### Problem to work on:
How many lines of the entries below include the word "Continue"? Answer with the number alone.

### Stored records:

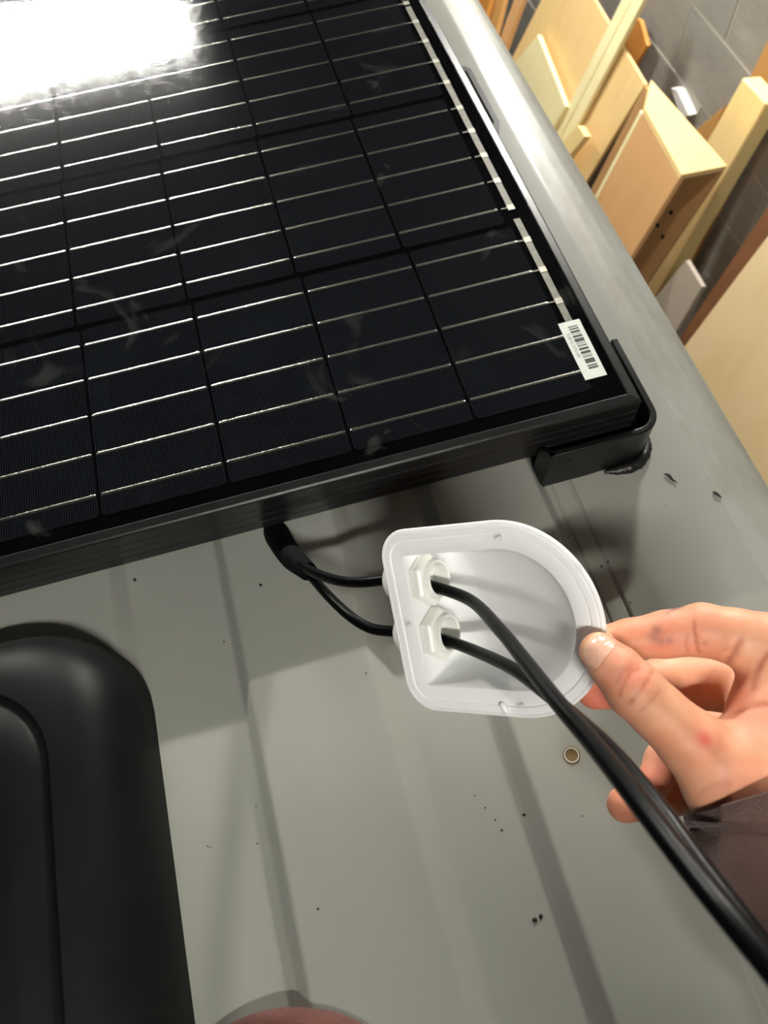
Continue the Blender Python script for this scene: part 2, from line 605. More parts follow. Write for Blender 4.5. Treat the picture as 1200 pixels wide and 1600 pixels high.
# ------------------------------------------------------------------ solar panel
PX0, PX1, PY0, PY1 = -1066.0, 107.0, -34.0, 642.0
sol = empty('solar_module', (PX1, PY0, -35), 'large black framed solar panel with silver busbars, raised on brackets over the roof', 'solar panel')
build('backsheet', box(PX0 + 4, PX1 - 4, PY0 + 4, PY1 - 4, -2.0, -.7), MAT['back'], sol)
pr = [(7.2, -.6), (7.2, 1.1), (6.8, 1.5), (1.6, .9), (.4, .2), (0, -.9), (0, -9), (.3, -9.4), (.3, -10.6), (0, -11), (0, -17), (.3, -17.4), (.3, -18.6), (0, -19), (0, -25.5), (.3, -26), (.3, -27), (0, -27.4), (0, -35), (22, -35), (22, -33.4), (1.8, -33.4), (1.8, -2.4), (7.2, -2.4)]
co = [(PX0, PY0), (PX1, PY0), (PX1, PY1), (PX0, PY1)]
for i in range(4):
    a, b = np.array(co[i]), np.array(co[(i + 1) % 4])
    d = (b - a) / np.linalg.norm(b - a); n = np.array([-d[1], d[0]])
    r0 = [(*(a + d * s + n * s), z) for s, z in pr]
    r1 = [(*(b - d * s + n * s), z) for s, z in pr]
    bevel(build('frame_rail', rings([r0, r1], True, True, True), MAT['frame'], sol, False), .35, 2, 50)
gv_, gf_ = box(PX0 + 7, PX1 - 7, PY0 + 7, PY1 - 7, .15, .65)
build('glass', (gv_, gf_[1:]), MAT['glass'], sol)
NC, NR, CW, RP = 14, 4, 81.4946, 162.2564
ROFF = [0, -2.66, -.33, -1.5]


def cell_geo():
    w, h, c = CW - 1.3, 157.0, 2.0
    x0, x1, y0, y1 = 0, w, 0, h
    p = [(x0, y0 + c), (x0 + c, y0), (x1 - c, y0), (x1, y0 + c), (x1, y1 - c), (x1 - c, y1), (x0 + c, y1), (x0, y1 - c)]
    return prism([(x, y, -.7) for x, y in p], (0, 0, .45))


def bus_geo():
    r = 1.15
    xs = [1.0, 1.6, 2.2, 2.9, 3.6] + list(np.linspace(6, CW - 7.5, 7)) + [CW - 5.0, CW - 4.3, CW - 3.6, CW - 2.9, CW - 2.3]
    hs = [.35, .9, 1.15, 1.1, 1.0] + [1.0] * 7 + [1.0, 1.1, 1.15, .9, .35]
    rr = [[(x, r * k * q, -.2 + .125 * r * (1 - q * q)) for q in np.linspace(-1, 1, 9)] for x, k in zip(xs, hs)]
    return rings(rr, False)


CM = mesh_data('cell', *cell_geo(), MAT['cell'], V((0, 0, 0)))
BM = mesh_data('busbar', *bus_geo(), MAT['tin'], V((0, 0, 0)), True)
for r in range(NR):
    for c in range(NC):
        x = .65 + CW * (0 - c) + ROFF[r]
        y = -15.6 + RP * r
        o = link(bpy.data.objects.new('cell', CM)); o.parent = sol
        o.location = V((x, y, 0)) - origin_of(sol)
        for j in range(5):
            b = link(bpy.data.objects.new('busbar', BM)); b.parent = o
            b.location = (0, (15.6 + 31.5 * j) * .001, 0)
for y0, y1, pads in ((-6, 149, [31.5 * j for j in range(5)]), (161, 444.5, [RP + 31.5 * j for j in range(5)] + [2 * RP + 31.5 * j for j in range(5)]), (456, 618, [3 * RP + 31.5 * j for j in range(5)])):
    o = build('ribbon', box(85.2, 90.2, y0, y1, -.68, -.35), MAT['ribbon'], sol)
    for p in pads:
        build('solder_pad', box(85.0, 90.4, p - 3, p + 2.4, -.36, -.1), MAT['pad'], o)
        build('busbar_tail', box(80, 85.6, p - .55, p + .55, -.68, -.2), MAT['ribbon'], o)
lab = build('serial_label', prism([(79.2, 42.6, -.06), (94.8, 42.6, -.06), (92.9 + 1.2, -7.8, -.06), (78.8, -7.8, -.06)], (0, 0, .16)), MAT['paper'], sol)
bars = []
yy = 38.0
pat = [(1.0, .9), (1.3, 1.0), (1.9, 2.3), (1.9, .9), (3.2, 3.0), (1.0, 1.3), (2.0, 1.1), (2.2, 2.1), (.9, 1.4), (3.9, 1.4), (1.2, .6), (1.7, .3)]
pale = []
for k, (w, gp) in enumerate(pat):
    bars.append(box(84.6, 91.4, yy - w, yy, .09, .13))
    if gp > 1.9: pale.append(box(84.6, 91.4, yy - w - gp + .6, yy - w - .5, .09, .12))
    yy -= w + gp
tag(build('barcode', join(*bars), MAT['ink'], lab), 'black barcode bars', kind='stuff')
tag(build('pale_barcode_bars', join(*pale), MAT['greyink'], lab), 'pale grey barcode bars', kind='stuff')
fc = bpy.data.curves.new('serial_digits', 'FONT')
fc.body = '928721373149'
fc.size = .0032
fc.space_character = 1.12
fc.extrude = .00002
fc.materials.append(MAT['ink'])
fo = bpy.data.objects.new('digits', fc)
SC.collection.objects.link(fo)
bpy.context.view_layer.update()
dm = bpy.data.meshes.new_from_object(fo.evaluated_get(bpy.context.evaluated_depsgraph_get()))
bpy.data.objects.remove(fo)
fo = link(bpy.data.objects.new('serial_digits', dm))
fo['kind'] = 'stuff'
fo.parent = lab
fo.rotation_euler = (0, 0, -math.pi / 2)
fo.location = V((81.2, 32.5, .11)) - origin_of(lab)

# ------------------------------------------------------------------ panel brackets
brk = empty('corner_bracket', (83, -10, FT - 1), 'black plastic corner bracket glued under the near corner of the solar panel', 'bracket')
OX, OY, RT, RB = 121.5, -48.5, -16.0, -55.5


def wall_path(off, n=8, r=17.0):
    """outer wall line in plan, moved inwards by off"""
    x1, y0 = OX - off, OY + off
    rr = max(r - off, .5)
    p = [(41.0 + off * .0, y0)]
    p += [(x1 - rr + rr * math.sin(t), y0 + rr - rr * math.cos(t)) for t in np.linspace(0, math.pi / 2, n)]
    p += [(x1, 31.0)]
    return p


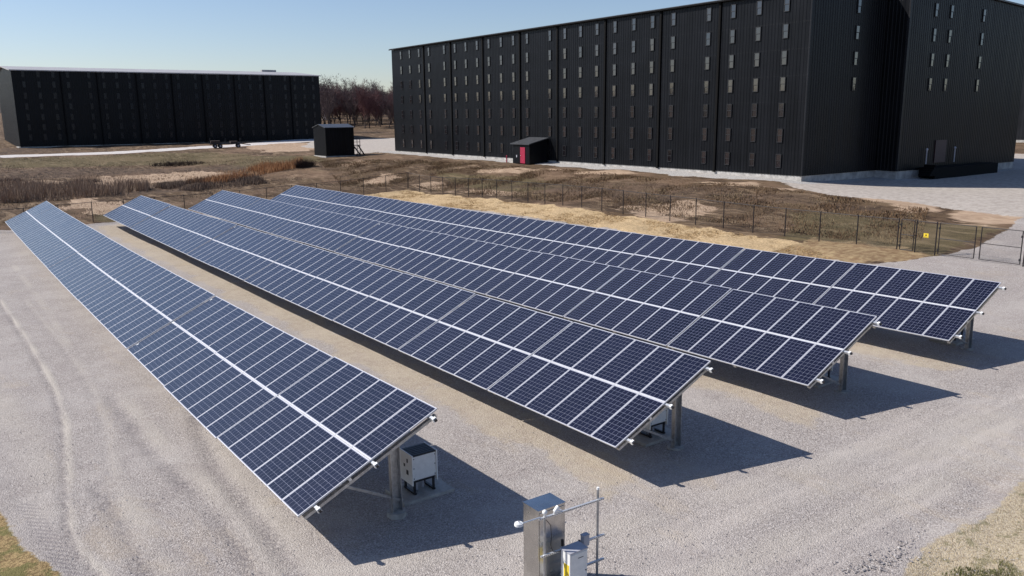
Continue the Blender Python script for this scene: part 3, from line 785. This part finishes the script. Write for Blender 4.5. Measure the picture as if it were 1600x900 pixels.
for r in range(4):
    X, Y = ROWS[r][:2]
    for i in range(12):
        s0, s1 = i * PITCH, i * PITCH + TL
        z0, z1 = row_z(r, s0), row_z(r, s1)
        t = proto if first else copy_tree(proto); first = False
        t.location = (X + random.uniform(-.012, .012), Y + s0, z0 - LOWH + random.uniform(-.018, .018))
        t.rotation_euler = (math.atan2(z1 - z0, TL), random.uniform(-.0035, .0035), 0)
        if i == 0: lb = 'nearest solar table of twelve dark panels in ' + RN[r]
        elif i == 11: lb = 'farthest twelve-panel solar table in ' + RN[r]
        else: lb = 'twelve-panel solar table, %s from near end of %s' % (ORD[i], RN[r])
        tag(t, lb, 'solar table', 'tables of solar panels in four rows')
        for ch in t.children:
            if ch.name.startswith('post') or ch.name.startswith('footing'): ch.location.x = -.28 if r == 0 else .04
            if ch.name.startswith('solar_panel'):
                ch.rotation_euler = (random.gauss(0, .0012), -TILT + random.gauss(0, .0012), 0)

def make_inverter():
    b = empty('inverter_cabinet')
    m_ = MB(); m_.box(-.75, .75, -.55, .55, -.4, .10); m_.build('concrete_pad', M_conc, b, bevel=.02)
    m_ = MB()
    for x in (-.28, .28):
        m_ = MB(); m_.bar((x, -.25, .10), (x, -.25, .48), .05, .05); m_.bar((x, .25, .10), (x, .25, .48), .05, .05); m_.bar((x, -.3, .13), (x, .3, .13), .06, .05)
        m_.build('stand_leg', M_dark, b)
    m_ = MB(); m_.box(-.345, .345, -.30, .32, .50, 1.16); m_.box(-.30, .30, -.26, .28, .42, .50, 1); m_.build('housing', [M_white, M_dark], b, bevel=.012)
    for xa in (-.375, .345):
        m_ = MB(); m_.box(xa, xa + .03, -.335, .35, .38, 1.21); m_.build('side_panel', M_whitepl, b, bevel=.008)
    m_ = MB(); m_.box(-.34, .34, -.31, .33, 1.162, 1.19); 
    for k in range(6): m_.box(-.32, .32, -.28 + k * .1, -.24 + k * .1, 1.19, 1.20)
    m_.build('vent_lid', M_dark, b)
    m_ = MB()
    for x in (-.31, .31):
        for z in (.56, .84, 1.1): m_.tube((x, -.302, z), (x, -.312, z), .014, .014, 8)
    m_.build('bolts', M_dark, b)
    for q_ in ((-.12, -.02, .62, .74), (.06, .12, .80, .88), (-.10, -.05, .95, 1.05)):
        m_ = MB(); m_.box(-.385, -.375, *q_); m_.build('switch', M_dark, b)
    for x_, y_ in ((-.1, 0), (.12, .05)):
        m_ = MB(); m_.tube((x_, y_, .1), (x_, y_, .45), .045, .045, 8); m_.build('conduit', M_grey, b)
    return b
inv = make_inverter()
for r in range(4):
    t = inv if r == 0 else copy_tree(inv)
    x = ROWS[r][0] + (3.92, 3.2, 3.45, 3.85)[r]; y = ROWS[r][1] + (1.65, 1.9, 2.0, 1.8)[r]
    t.location = (x, y, gz(x, y) - .02)
    tag(t, ['white inverter cabinet with dark vented top, fully visible behind the nearest post', 'white inverter cabinet half hidden under the near end of the second row', 'white inverter cabinet half hidden under the near end of the third row', 'white inverter cabinet half hidden under the row nearest the fence'][r], 'inverter', 'inverter cabinets at the near row ends')

# ------------------------------------------------------------------ instrument rack and steel cabinet in the foreground
GZC = gz(9.8, 12.6)
def fg():
    C = Vector((9.372, 12.447, 2.1))
    b = empty('steel_cabinet', (C.x, C.y, GZC)); tag(b, 'tall brushed stainless steel cabinet behind the pipe rack in the foreground', 'cabinet')
    h = C.z - GZC
    M_ss = varied('stainless_steel', (.56, .55, .53), .24, 1.0, .12, 2.5)
    t = NT(M_ss); n = t.noise(60, 2, .5, t.mapping(t.coord('Object'), (1, 1, .03))); t.bump(n, .08, .01)
    m_ = MB(); m_.box(0, .70, 0, .52, .06, h - .012); m_.build('body', M_ss, b, bevel=.006)
    m_ = MB(); m_.box(-.012, .712, -.014, .53, h - .012, h + .004); m_.build('lid', M_ss, b)
    m_ = MB(); m_.box(.03, .67, -.014, -.001, .14, h - .06); dd = m_.build('door', M_ss, b, bevel=.004)
    m_ = MB(); m_.box(.60, .64, -.035, -.014, .85, 1.0); m_.build('handle', M_dark, dd)
    m_ = MB(); m_.box(-.05, .75, -.05, .57, -.1, .06); m_.build('plinth', M_conc, b)
    # rack: two posts and three slotted struts
    Ax, Ay = 9.36, 12.30; Bx, By = 10.80, 12.25
    rk = empty('pipe_rack', (Ax, Ay, GZC)); tag(rk, 'galvanised pipe and slotted strut rack carrying sensors and a meter box', 'rack')
    def P(fr, z): return Vector(((Bx - Ax) * fr, (By - Ay) * fr, z - GZC))
    zt = 2.055
    m_ = MB(); m_.tube(P(0.04, GZC), P(.04, zt + .0), .026, .026, 12); m_.build('post', M_galv, rk)
    m_ = MB(); m_.tube(P(1, GZC), P(1, zt + .20), .028, .028, 12); pb = m_.build('post', M_galv, rk)
    m_ = MB(); m_.tube(P(1, zt + .195), P(1, zt + .245), .032, .030, 12); m_.build('cap', M_whitepl, pb)
    def strut(f0, f1, z, dy=-.05):
        m_ = MB(); a = P(f0, z) + Vector((0, dy, 0)); c = P(f1, z) + Vector((0, dy, 0))
        m_.bar(a, c, .041, .006, 0); 
        for s in (-.0175, .0175): m_.bar(a + Vector((0, s, -.02)), c + Vector((0, s, -.02)), .006, .035, 0)
        n_ = int((c - a).length / .05)
        for k in range(n_):
            q = a.lerp(c, (k + .5) / n_); m_.bar(q + Vector((-.014, -.0215, -.02)), q + Vector((.014, -.0215, -.02)), .002, .012, 1)
        return m_.build('strut', [M_alu, M_dark], rk)
    strut(-.08, 1.08, zt); strut(-.05, 1.10, zt - .84); strut(.30, 1.10, zt - 1.40)
    m_ = MB(); m_.tube(P(-.38, zt + .02) + Vector((0, -.05, 0)), P(-.06, zt + .02) + Vector((0, -.05, 0)), .017, .017, 10); m_.build('sensor_arm', M_alu, rk)
    m_ = MB(); m_.box(.63 * (Bx - Ax), .63 * (Bx - Ax) + .04, -.075, -.04, .45, zt - GZC - .80); m_.build('upright', M_dark, rk)
    m_ = MB()
    pts = [P(.02, zt - .05), P(.1, zt - .2), P(.115, zt - .45), P(.10, zt - .65), P(.14, zt - .80), P(.2, zt - .84), P(.3, zt - .86)]
    for a, c in zip(pts[:-1], pts[1:]): m_.tube(a + Vector((0, -.09, 0)), c + Vector((0, -.09, 0)), .007, .007, 6)
    m_.build('cable', M_cable, rk)
    # the white sensors clamped on the strut
    W0 = Vector((Ax, Ay, GZC))
    def sensor(name, fr, label, kind):
        p = W0 + P(fr, zt + .03) + Vector((0, -.05, 0)); e_ = empty(name, p); tag(e_, label, 'sensor')
        if kind == 'dome':
            m_ = MB()
            for k, (r_, z_) in enumerate([(.06, -.035), (.088, -.02), (.09, 0), (.085, .018), (.06, .03)]):
                m_.tube((0, 0, z_ - .008), (0, 0, z_ + .008), r_, r_ * .97, 18)
            m_.build('body', M_whitepl, e_); m_ = MB(); m_.tube((0, 0, .036), (0, 0, .05), .045, .03, 16); m_.build('shield', M_whitepl, e_)
            m_ = MB(); m_.ball((0, 0, .048), .02, .02, .018); m_.build('dome', M_grey, e_)
        elif kind == 'globe':
            m_ = MB(); m_.ball((0, 0, .07), .055, .055, .055); m_.build('body', M_whitepl, e_); m_ = MB(); m_.tube((0, 0, -.02), (0, 0, .03), .03, .02, 10); m_.build('clamp', M_alu, e_)
        else:
            m_ = MB(); d = Vector((.4, 0, .75)).normalized(); m_.tube((-.05, 0, .01), (.05, 0, .10), .042, .048, 14); m_.build('body', M_whitepl, e_)
            m_ = MB(); m_.tube((.045, 0, .097), (.052, 0, .104), .036, .036, 14); m_.build('lens', M_dark, e_); m_ = MB(); m_.box(-.07, .13, -.02, .02, -.01, .012); m_.build('clamp', M_alu, e_)
    sensor('pyranometer', -.42, 'round white disc sensor at the left end of the rack arm', 'dome')
    sensor('globe_sensor', .02, 'white ball sensor above the left post of the rack', 'globe')
    sensor('tilted_sensor', .22, 'tilted white sensor with a dark lens on the top strut', 'tilt')
    # meter boxes
    x = Ax + .27 * (Bx - Ax); y = Ay - .12
    mb_ = empty('meter_box', (x, y, GZC + .10)); tag(mb_, 'white meter box with yellow label on its side, on the rack', 'meter box')
    m_ = MB(); m_.box(0, .46, -.30, 0, 0, .88); m_.build('body', M_white, mb_, bevel=.012)
    m_ = MB(); m_.box(-.012, .472, -.315, .01, .88, .905); m_.build('lid', M_grey, mb_)
    m_ = MB(); m_.box(.02, .44, -.312, -.30, .03, .85); dd = m_.build('door', M_white, mb_, bevel=.005)
    m_ = MB(); m_.tube((.405, -.33, .42), (.405, -.31, .42), .014, .014, 10); m_.build('latch', M_dark, dd)
    m_ = MB(); m_.box(.20, .34, -.3145, -.311, .735, .75); m_.build('name_plate', M_dark, dd)
    m_ = MB(); m_.box(-.0045, -.001, -.27, -.10, .28, .62); m_.build('yellow_label', M_yellow, mb_)
    j = empty('junction_box', (Ax + .66 * (Bx - Ax), Ay - .07, GZC + .86)); tag(j, 'small grey junction box right of the white meter box', 'junction box')
    m_ = MB(); m_.box(0, .15, -.12, 0, 0, .24); m_.build('body', M_grey, j, bevel=.006)
    m_ = MB(); m_.box(-.006, .156, -.128, .0, .24, .252); m_.build('lid', M_grey, j)
fg()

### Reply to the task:
2